The Lost Boy s/c The Lost Boy s/c The Lost Boy s/c

The Lost Boy s/c back

Greg Ruth


Page 45 Review by Stephen

A Young Adult book which I will concede I had misgivings about which were completely ill-founded and which I mention here now only in case you do too. Persevere! Also, please let me help for it will surprise, delight and maybe move you to tears.

Superficially, I wasn’t sure about the glossy reproduction of the sublime soft pencil and grey-wash pages. Trust me: you will become completely immersed for the art itself is to die for. I’d make comparisons to John J. Muth then mix in moments of Riven or Myst. Secondly, I had trouble with the segues until I realised that all events in the past had borders of black, and all strife in the present comes mounted in white. You will probably never experience those stumbles – but hopefully it helps.

Teenage Nate moves with his loving family into a new home. He’s encouraged to choose a room and, in doing so, discovers an old-school tape-recorder sequestered under its floorboards. Neighbouring Tabitha is eager to meet her new neighbour but is horrified when she discovers those self-same tapes. Why?

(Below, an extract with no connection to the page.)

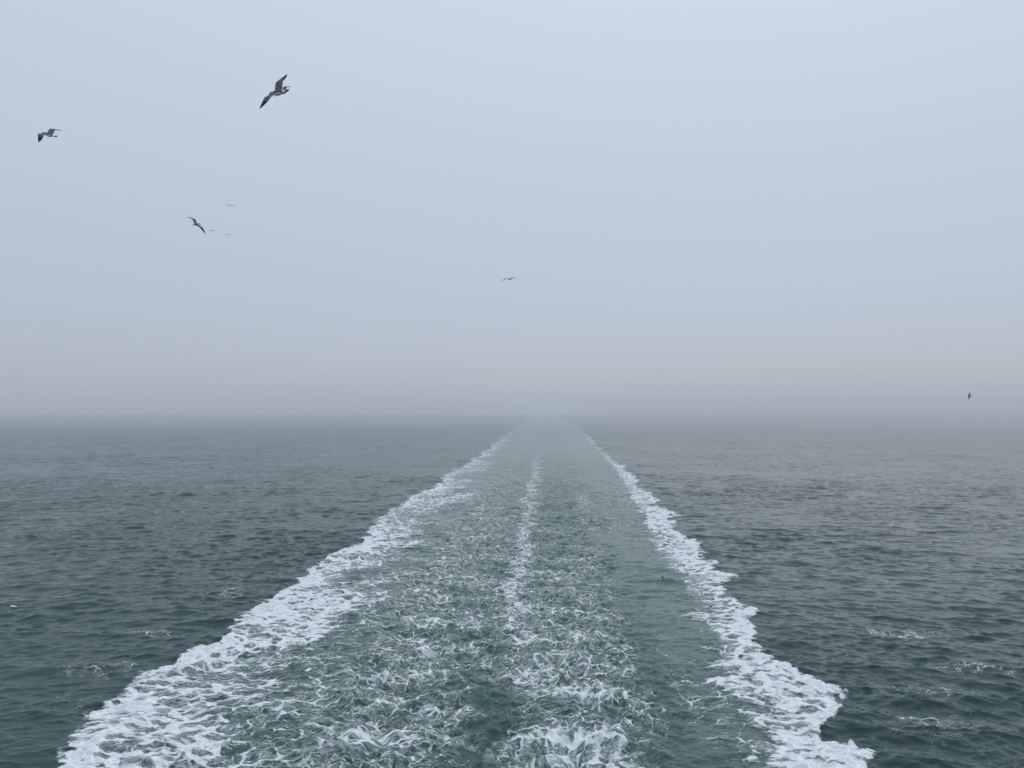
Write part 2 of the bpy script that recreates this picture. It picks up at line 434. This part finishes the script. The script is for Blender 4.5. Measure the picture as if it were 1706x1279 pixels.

Flashback to young, missing Walter Pidgin, author of those tapes recorded on his dead mother’s recorder he carried around on his back many years ago. He’s begun to experience… visions? His dismissive father doesn’t want to know. He’d rather enjoy his playing-card games of solitary Patience. But there is a talking insect called Baron Tick taunting him on a mutt, a somewhat abrasive squirrel called Pettibone and a creepy, doll-like Tom Button who seems to want to give him a key. He visits bar-owner Haloran in the hope of finding some answers. He receives some answers, but unfortunately not all of them.

There is gateway at the bottom of his garden. There is something trying to get out. There are players choosing sides and using young Walter for their own purposes. There is also a bully called Curly Bill whom Walt bravely wrestles to rescue diminutiveTom Button. And that is his undoing. What happened to Walt?

Back in the present Nate and Tabitha attempt to unravel the mysteries of Walter’s sporadic recordings and in doing so discover the boy’s true fate. And that will take your breath away. They too are being used, but by whom? To what ends?

The best bits for me were both the subtle and stark differences between Walter, Nathan and Tabitha. Are you a second-chances kind of a gal or guy, or do you draw the line earlier? Is it wrong to stand up to bullies? How far should you take that? What can be forgiven, what can be forgotten, and what would naturally happen if you were ignored back home?

A true tragedy with unexpected consequences and a frightening power, this graphic novel starts low-key but then bursts into a scrambling struggle for fight-or-flight survival involving truth, consequences and very real vertigo. I’m not crossing that rope bridge!

It also sets the scene for far more to come.